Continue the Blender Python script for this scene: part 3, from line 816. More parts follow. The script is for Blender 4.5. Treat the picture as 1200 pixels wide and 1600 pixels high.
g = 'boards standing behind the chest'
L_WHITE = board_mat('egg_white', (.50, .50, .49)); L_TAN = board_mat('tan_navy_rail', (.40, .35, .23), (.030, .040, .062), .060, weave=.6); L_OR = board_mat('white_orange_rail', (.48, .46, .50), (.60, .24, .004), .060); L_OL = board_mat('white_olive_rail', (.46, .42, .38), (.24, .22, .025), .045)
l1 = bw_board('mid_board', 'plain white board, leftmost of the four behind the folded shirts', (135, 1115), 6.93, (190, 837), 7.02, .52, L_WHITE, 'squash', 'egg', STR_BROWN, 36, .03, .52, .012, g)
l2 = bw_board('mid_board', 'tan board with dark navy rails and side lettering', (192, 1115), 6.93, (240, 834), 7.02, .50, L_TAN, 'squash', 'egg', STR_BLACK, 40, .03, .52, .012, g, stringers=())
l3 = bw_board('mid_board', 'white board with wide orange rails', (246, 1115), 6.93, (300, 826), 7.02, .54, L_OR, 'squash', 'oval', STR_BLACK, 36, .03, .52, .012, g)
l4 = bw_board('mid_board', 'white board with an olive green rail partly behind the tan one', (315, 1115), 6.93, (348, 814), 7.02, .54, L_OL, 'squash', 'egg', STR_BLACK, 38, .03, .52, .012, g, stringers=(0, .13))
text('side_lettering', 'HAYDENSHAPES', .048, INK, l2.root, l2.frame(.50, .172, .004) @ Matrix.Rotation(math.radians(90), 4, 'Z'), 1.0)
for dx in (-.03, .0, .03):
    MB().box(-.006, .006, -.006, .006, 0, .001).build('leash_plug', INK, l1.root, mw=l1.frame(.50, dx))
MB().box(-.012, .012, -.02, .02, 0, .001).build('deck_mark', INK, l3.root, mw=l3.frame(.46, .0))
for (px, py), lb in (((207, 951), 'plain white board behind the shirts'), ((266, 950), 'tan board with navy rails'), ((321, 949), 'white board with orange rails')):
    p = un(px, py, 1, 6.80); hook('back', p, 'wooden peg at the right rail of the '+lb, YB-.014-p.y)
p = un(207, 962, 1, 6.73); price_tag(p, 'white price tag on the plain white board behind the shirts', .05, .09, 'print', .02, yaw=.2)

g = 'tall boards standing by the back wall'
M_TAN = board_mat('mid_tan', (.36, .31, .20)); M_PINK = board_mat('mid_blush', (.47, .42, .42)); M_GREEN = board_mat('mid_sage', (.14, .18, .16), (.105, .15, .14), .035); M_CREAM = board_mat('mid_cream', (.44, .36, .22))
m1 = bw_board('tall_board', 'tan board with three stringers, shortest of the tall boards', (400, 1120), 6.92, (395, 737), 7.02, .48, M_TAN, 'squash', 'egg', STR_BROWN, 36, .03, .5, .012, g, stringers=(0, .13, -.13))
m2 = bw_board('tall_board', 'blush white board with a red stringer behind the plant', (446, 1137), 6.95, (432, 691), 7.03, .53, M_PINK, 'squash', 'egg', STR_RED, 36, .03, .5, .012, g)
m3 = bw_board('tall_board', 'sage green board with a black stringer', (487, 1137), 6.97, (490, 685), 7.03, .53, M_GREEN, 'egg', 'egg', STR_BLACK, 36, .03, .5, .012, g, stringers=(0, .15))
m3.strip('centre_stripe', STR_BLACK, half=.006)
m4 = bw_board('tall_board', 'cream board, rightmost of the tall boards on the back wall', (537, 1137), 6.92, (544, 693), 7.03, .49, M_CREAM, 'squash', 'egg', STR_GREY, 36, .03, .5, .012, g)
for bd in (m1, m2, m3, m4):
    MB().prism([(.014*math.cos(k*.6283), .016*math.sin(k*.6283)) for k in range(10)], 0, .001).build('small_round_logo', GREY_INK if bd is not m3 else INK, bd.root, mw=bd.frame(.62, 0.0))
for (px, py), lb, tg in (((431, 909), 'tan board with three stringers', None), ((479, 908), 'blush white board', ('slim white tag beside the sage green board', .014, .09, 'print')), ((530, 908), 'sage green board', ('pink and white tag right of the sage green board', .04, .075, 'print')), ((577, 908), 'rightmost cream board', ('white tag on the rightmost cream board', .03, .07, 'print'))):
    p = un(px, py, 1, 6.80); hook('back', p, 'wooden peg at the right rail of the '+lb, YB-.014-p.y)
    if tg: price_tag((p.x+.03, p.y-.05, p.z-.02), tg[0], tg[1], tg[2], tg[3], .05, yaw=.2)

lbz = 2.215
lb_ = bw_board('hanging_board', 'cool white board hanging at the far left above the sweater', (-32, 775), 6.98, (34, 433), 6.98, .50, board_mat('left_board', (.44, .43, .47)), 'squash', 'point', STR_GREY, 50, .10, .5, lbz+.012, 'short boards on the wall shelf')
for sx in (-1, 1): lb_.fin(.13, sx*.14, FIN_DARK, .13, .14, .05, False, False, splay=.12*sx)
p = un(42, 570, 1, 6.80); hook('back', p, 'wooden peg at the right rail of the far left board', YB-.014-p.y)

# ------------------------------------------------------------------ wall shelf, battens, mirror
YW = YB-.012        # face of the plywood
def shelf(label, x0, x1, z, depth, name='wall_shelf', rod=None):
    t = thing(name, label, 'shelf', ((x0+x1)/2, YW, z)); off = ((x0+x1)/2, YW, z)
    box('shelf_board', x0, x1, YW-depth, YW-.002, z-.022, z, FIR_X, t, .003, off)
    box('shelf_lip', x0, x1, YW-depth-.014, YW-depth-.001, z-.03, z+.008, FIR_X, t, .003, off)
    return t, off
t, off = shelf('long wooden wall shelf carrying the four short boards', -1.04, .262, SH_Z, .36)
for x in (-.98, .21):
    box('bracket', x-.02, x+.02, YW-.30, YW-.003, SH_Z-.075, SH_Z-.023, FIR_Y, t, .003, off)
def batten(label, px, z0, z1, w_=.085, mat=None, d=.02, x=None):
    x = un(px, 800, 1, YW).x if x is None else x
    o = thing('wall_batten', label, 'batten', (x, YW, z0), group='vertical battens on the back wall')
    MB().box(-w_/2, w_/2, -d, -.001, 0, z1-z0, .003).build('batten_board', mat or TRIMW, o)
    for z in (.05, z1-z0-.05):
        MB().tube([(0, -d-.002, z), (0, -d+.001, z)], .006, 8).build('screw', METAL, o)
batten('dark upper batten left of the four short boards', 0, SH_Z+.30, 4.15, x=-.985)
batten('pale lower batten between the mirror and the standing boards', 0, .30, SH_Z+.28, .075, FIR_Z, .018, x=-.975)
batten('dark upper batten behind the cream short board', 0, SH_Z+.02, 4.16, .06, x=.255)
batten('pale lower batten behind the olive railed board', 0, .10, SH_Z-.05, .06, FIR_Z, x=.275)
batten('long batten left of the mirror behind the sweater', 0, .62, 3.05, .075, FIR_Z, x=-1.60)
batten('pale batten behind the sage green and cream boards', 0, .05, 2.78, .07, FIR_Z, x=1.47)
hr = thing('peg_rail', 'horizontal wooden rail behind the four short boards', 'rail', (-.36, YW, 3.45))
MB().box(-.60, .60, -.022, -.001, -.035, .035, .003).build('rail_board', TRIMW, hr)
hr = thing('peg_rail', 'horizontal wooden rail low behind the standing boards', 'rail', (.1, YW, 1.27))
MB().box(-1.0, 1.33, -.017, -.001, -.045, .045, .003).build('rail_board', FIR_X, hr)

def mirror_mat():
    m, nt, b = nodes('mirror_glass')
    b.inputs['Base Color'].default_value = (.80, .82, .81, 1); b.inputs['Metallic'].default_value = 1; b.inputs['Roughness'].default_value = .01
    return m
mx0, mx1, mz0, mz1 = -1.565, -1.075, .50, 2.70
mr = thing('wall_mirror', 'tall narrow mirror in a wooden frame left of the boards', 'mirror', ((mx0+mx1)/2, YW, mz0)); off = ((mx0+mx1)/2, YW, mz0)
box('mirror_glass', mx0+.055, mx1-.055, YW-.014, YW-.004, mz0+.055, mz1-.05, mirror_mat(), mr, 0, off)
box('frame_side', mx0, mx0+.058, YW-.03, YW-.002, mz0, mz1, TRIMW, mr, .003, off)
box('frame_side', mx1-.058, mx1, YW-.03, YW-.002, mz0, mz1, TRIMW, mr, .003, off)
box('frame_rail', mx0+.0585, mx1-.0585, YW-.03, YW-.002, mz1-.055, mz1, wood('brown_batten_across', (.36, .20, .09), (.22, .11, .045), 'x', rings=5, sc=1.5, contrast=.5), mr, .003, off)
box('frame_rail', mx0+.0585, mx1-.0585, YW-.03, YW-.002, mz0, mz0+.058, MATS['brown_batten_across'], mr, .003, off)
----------
■ EXERCISE DESCRIPTION:
Using the data above, restate word for word the lines from its opening line through the line that contains "p = un(207, 962, 1, 6.73);", and no more.

■ RESULT OF THIS EXERCISE:
Continue the Blender Python script for this scene: part 3, from line 816. More parts follow. The script is for Blender 4.5. Treat the picture as 1200 pixels wide and 1600 pixels high.
g = 'boards standing behind the chest'
L_WHITE = board_mat('egg_white', (.50, .50, .49)); L_TAN = board_mat('tan_navy_rail', (.40, .35, .23), (.030, .040, .062), .060, weave=.6); L_OR = board_mat('white_orange_rail', (.48, .46, .50), (.60, .24, .004), .060); L_OL = board_mat('white_olive_rail', (.46, .42, .38), (.24, .22, .025), .045)
l1 = bw_board('mid_board', 'plain white board, leftmost of the four behind the folded shirts', (135, 1115), 6.93, (190, 837), 7.02, .52, L_WHITE, 'squash', 'egg', STR_BROWN, 36, .03, .52, .012, g)
l2 = bw_board('mid_board', 'tan board with dark navy rails and side lettering', (192, 1115), 6.93, (240, 834), 7.02, .50, L_TAN, 'squash', 'egg', STR_BLACK, 40, .03, .52, .012, g, stringers=())
l3 = bw_board('mid_board', 'white board with wide orange rails', (246, 1115), 6.93, (300, 826), 7.02, .54, L_OR, 'squash', 'oval', STR_BLACK, 36, .03, .52, .012, g)
l4 = bw_board('mid_board', 'white board with an olive green rail partly behind the tan one', (315, 1115), 6.93, (348, 814), 7.02, .54, L_OL, 'squash', 'egg', STR_BLACK, 38, .03, .52, .012, g, stringers=(0, .13))
text('side_lettering', 'HAYDENSHAPES', .048, INK, l2.root, l2.frame(.50, .172, .004) @ Matrix.Rotation(math.radians(90), 4, 'Z'), 1.0)
for dx in (-.03, .0, .03):
    MB().box(-.006, .006, -.006, .006, 0, .001).build('leash_plug', INK, l1.root, mw=l1.frame(.50, dx))
MB().box(-.012, .012, -.02, .02, 0, .001).build('deck_mark', INK, l3.root, mw=l3.frame(.46, .0))
for (px, py), lb in (((207, 951), 'plain white board behind the shirts'), ((266, 950), 'tan board with navy rails'), ((321, 949), 'white board with orange rails')):
    p = un(px, py, 1, 6.80); hook('back', p, 'wooden peg at the right rail of the '+lb, YB-.014-p.y)
p = un(207, 962, 1, 6.73); price_tag(p, 'white price tag on the plain white board behind the shirts', .05, .09, 'print', .02, yaw=.2)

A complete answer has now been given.